2. Combine the vinegar and egg yolk in a measuring cup and add enough ice water to bring the volume up to one-half cup. Add the liquid in a steady stream to the food processor, while pulsing, until the flour looks crumbly and damp, 25 to 30 pulses. The crumbs should adhere when you gather them together with your fingers.

3. Turn the dough out and divide into two equal pieces. Wrap each in plastic wrap and press into a disk; refrigerate for 30 minutes to 1 hour.

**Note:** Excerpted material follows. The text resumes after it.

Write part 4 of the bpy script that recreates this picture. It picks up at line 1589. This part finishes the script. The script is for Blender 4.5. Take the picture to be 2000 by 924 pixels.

4. Roll out one piece into a 12-inch circle, one-eighth-inch thick. Trim the edges flush with the rim of a 9-inch pie pan, place the dough circle into the pan and gently press the bottom and sides to fit. Roll out the other piece to a one-eighth-inch thickness and cut leaf shapes out of it. The leaves can be cut using a leaf-shaped cutter, or by hand using a stencil (ours was 1 inch by 3 inches) and paring knife. Using the back of a dinner knife, press a pattern into each leaf: Press one crease down the center, and 5 or so on each side of the crease. Mix a little water into the reserved egg white and, using a pastry brush, brush a little of the mixture around the edge of the pie crust. Press the leaves around the edge of the crust, overlapping them slightly and using the wash to adhere them, then brush the assembled crust with the wash. Freeze the pie crust for at least several hours and up to overnight.

Pumpkin pie filling and assembly
1 (15-ounce) can pumpkin puree
1/2 cup heavy cream
1/2 cup milk
3 eggs
1 egg yolk
2 tablespoons Armagnac
1/3 cup light brown sugar
1/4 teaspoon white pepper
1/2 teaspoon ground cloves
1 1/2 teaspoons cinnamon
1/4 teaspoon allspice
1/4 teaspoon ground cardamom
1/4 cup superfine sugar for bruleeing

1. Heat the oven to 450 degrees. In a mixing bowl, whisk together the pumpkin puree, cream, milk, eggs, egg yolk, Armagnac, light brown sugar, white pepper, cloves, cinnamon, allspice and cardamom until blended. Pour the mixture into the frozen pie shell and bake for 15 minutes, turning once for even browning. After 15 minutes, reduce heat to 350 degrees and continue to bake 25 to 30 minutes more, rotating again. Remove and let cool until room temperature. Chill overnight.

2. Just before serving, carefully fold strips of aluminum foil over the leaf-covered edges of the pie, being sure not to cover the custard. Scatter the superfine sugar evenly over the top of the pie and brulee under a hot broiler until the sugar caramelizes. (Or use a brulee torch if you have one.) Serve immediately.